Mind you She had been standing outside unused for 14 years which certainly didn't help!
And you were thinking 'Alien' was Scary!
Hopefully yours will be ok but one Blocked Valve can be enough to have your Car pull left or right without any warning, as it tries to ****** the Wheel out of your hand
So just a little something for you to keep in mind, in case you might get tempted to lever the Caliper Pistons back without leaving the Bleed Nipple open!

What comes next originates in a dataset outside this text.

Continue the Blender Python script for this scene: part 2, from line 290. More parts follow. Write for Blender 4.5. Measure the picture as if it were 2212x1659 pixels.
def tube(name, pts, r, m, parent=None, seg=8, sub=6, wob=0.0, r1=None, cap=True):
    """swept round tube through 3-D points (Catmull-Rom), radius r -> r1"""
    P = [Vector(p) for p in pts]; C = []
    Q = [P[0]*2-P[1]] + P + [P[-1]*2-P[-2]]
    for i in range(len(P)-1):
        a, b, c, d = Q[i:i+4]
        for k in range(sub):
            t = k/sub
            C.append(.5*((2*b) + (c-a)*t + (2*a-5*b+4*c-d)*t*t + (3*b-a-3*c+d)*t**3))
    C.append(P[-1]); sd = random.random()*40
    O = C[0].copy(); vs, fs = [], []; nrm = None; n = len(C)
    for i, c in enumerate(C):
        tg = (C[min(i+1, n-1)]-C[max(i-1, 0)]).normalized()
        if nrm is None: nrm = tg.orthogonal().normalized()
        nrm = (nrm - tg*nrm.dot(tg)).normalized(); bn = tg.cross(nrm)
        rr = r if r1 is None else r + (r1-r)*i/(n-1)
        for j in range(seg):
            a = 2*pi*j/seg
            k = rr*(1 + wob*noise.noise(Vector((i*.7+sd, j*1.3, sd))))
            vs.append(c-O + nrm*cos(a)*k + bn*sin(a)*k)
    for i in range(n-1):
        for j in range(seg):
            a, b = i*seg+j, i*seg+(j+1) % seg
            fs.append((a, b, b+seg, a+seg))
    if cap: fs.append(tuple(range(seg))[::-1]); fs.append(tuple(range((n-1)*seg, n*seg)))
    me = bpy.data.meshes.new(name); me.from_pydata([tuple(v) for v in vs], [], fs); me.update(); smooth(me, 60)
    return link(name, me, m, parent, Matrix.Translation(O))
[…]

Just as bad could be a Broken Wire inside the Valve Block of the Brake Master Cylinder Actuator, which again could have your Car pull to the left or right
But try not to get Paranoid about it, as its a fairly easy fix 'in the scheme of things' which will just cost you a couple of bucks to sort out
So lets not even go there for the Moment until at least you have made sure that your Calipers and Brake Pads are not Sticking
Last edited by orangeblossom; Mar 23, 2018 at 02:25 AM.
My 1995 XJS Vin # SAJNX2740SC198197 also pulls to the left when braking. It's quite a pull but it doesn't take a lot of effort to hold the steering wheel to keep it straight. I already replaced the front calipers pads and rotors and the system seemed to bleed ok so I am thinking the hoses are ok but maybe you don't see the hose issue when bleeding? I also swapped sides of the front wheels so it's not the tires. From this thread I have noted to check the suspension bushing and rear calipers...and maybe the hoses? Plus possibly, now the valve block. I think one of those is about $1800 if I remember correctly if I have to replace it. Could it be a steering issue? Although it seems to go straight under normal driving when I let go the wheel.
Appreciate any feedback/ on how to best narrow it down other wise I guess i'll replace parts from cheapest to expensive order.